Maintaining Your Starter and Preparing to Bake

So, you have been feeding your starter every day for the last five days. Good for you! But you don’t have to feed it every day.  Here’s how I keep my starter.

You will need:

Your starter (called the Mother)

Clean wide-mouth pint jar with a lid

Your trusty chopstick

Filtered water and Whole Wheat Flour

Rubber band

  1.  Feed your starter as normal (30 grams of “old starter”, 90 grams of filtered water, 90 grams of whole wheat flour).  Mark the level of your starter with a rubber band.
  2. Put your starter in a warm place for 3-5 hours.  When it has started to rise but is not at its highest point (you should know this as you’ve been watching it for 5 days) screw the lid down tight and pop it in the fridge. 
  3. 7 days later (or earlier if you are getting ready to use it) pull the starter out of the fridge and back into your warm place.  In 3-4 hours, it should start to grow again.  If you are not going to be cooking today, follow the regular procedure for feeding (feed, let it get started growing, screw down the lid and pop it in the fridge.

BUT…

If you are ready to bake some bread you need to dramatically beef up your starter.  My standard bread recipe calls for 270 grams of starter.  Our starter is 210 grams (30+90+90 grams).  Here’s my process to increase the starter AND feed the “mother” to go back into the fridge for next week

You will need:

1 pint jar with lid

1 quart jar with lid

Your trusty chopstick

Filtered water and Whole Wheat Flour

Your “mother” starter

2 rubber bands

Part One – feed the mother:

  1.  Take your mother out of the fridge and let it sit in a warm dry space for a couple of hours, until its warm and starts to rise again.
  2. Put 30 grams of starter in the clean pint jar, and feed, let it start to grow and then pop it into the fridge for next week.

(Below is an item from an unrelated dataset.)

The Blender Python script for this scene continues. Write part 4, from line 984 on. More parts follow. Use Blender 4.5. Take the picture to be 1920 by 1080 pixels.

Part 2 – Increase your “working” starter:

  1. Put 70 grams of starter (or more if you wish, it doesn’t really matter as long as you end up with more starter than you need for your recipe) in your quart jar, and add 140 grams of Filtered Water and 140 grams of Whole Wheat Flour, mix, mark with your rubber band, and set in a warm place.  This will give you a total of 350 grams of starter, more than enough to bake 2 loaves of bread. 
  2. Wait.  It is going to take 4-6 hours for it to get to full size, so plan accordingly.  I will usually treat it as a typical starter in that I’ll make it the day before, let it get started rising and pop it in the fridge.  The morning that I want to bake, I’ll take it out of the fridge and let it warm up and start to rise.  When it’s ALMOST at peak rise, I’ll start the bread.